11 Oktober 2019

Cara Menjalani Hidup supaya Tenang dengan Islamic Worldview

Assalamualaikum, temen-temen! Apa kabar? Semoga sehat dan selalu berada dalam lindungan Allah swt, ya! 

Temen-temen pernah kepikiran gak, gimana sih caranya ngejalanin hidup ini supaya tenang? Jika ada problem, kita bisa tetep santuy gak panik atau terjatuh gak bisa bangkit lagi. 

Ust Wido Supraha (Twitter @supraha)

Nah, postingan kali ini aku mau sharing nasihat-nasihat yang aku dapet dari Ust. Wido Supraha. Beliau merupakan dosen Sekolah Pascasarjana, Universitas Ibn Khaldun Bogor. 





Dari penjelasan beliau, aku memahami bahwa segala aktivitas manusia, segala keputusan yang dia ambil, bersumber dari cara manusia itu memandang dunia ini. Contohnya Superman. Tokoh superhero yang kuat banget, bahkan ampe gak mati-mati kan tuh. Ketika ditelusuri, ternyata Superman itu asalnya dari konsepnya Friedrich Nietzsche yaitu Übermensch. 

Beliau cerita, dulu tuh kan di Eropa lagi berada dalam Dark Age. Perkembangan sains terhalang oleh ajaran-ajaran gereja. Misalnya, pertentangan apakah bumi yang mengelilingi matahari atau matahari mengelilingi bumi. Terus misalnya, perempuan itu dianggap sebagai "laki-laki yang gagal", nenek sihir, bahkan sumber dosa. 

Gara-gara itu, akhirnya banyak orang yang memisahkan antara agama dengan sains. Pandangan mereka terhadap dunia jauh dari tuntunan agamanya. Nah, Islam datang dah tuh, untuk memberi alternatif kepada dunia yang view-nya misah dari agama. Makanya, di Universitas Ibn Khaldun (UIKA) ada mata kuliah "Islamic World-view." 

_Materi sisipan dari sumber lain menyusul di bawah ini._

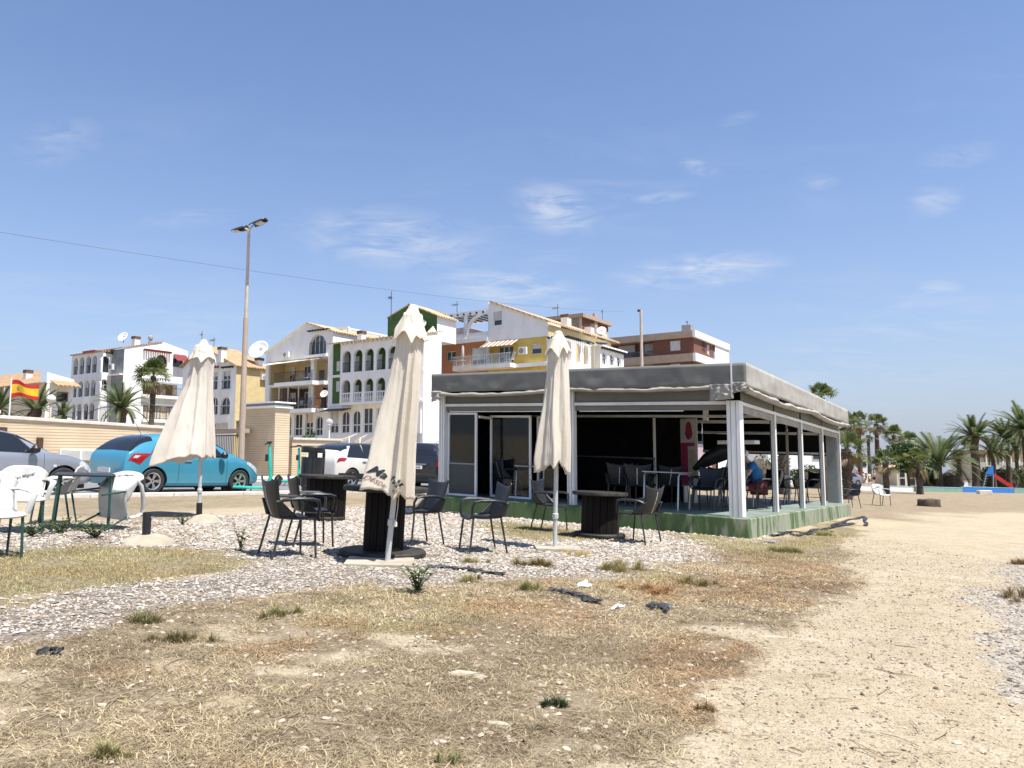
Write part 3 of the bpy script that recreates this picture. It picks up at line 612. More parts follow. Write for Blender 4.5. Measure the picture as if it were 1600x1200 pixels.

Kata Ustaz Wido, "Pecinta Alquran akan cinta dengan sains." So, tidak ada tuh yang namanya pertentangan antara agama dan sains. Makanya, kalo di UIKA, kita sebut "Islamisasi Sains." 

Maka, sebagai seorang Muslim, kita punya prinsip, kalau kita tidak menggunakan pandangan Islam, maka kita malah akan pakai pandangan selain dari Islam. Sehingga dalam bermasyarakat, kita bermain untuk kuat-kuatan menarasikan pemikiran (ghazwul fikr). 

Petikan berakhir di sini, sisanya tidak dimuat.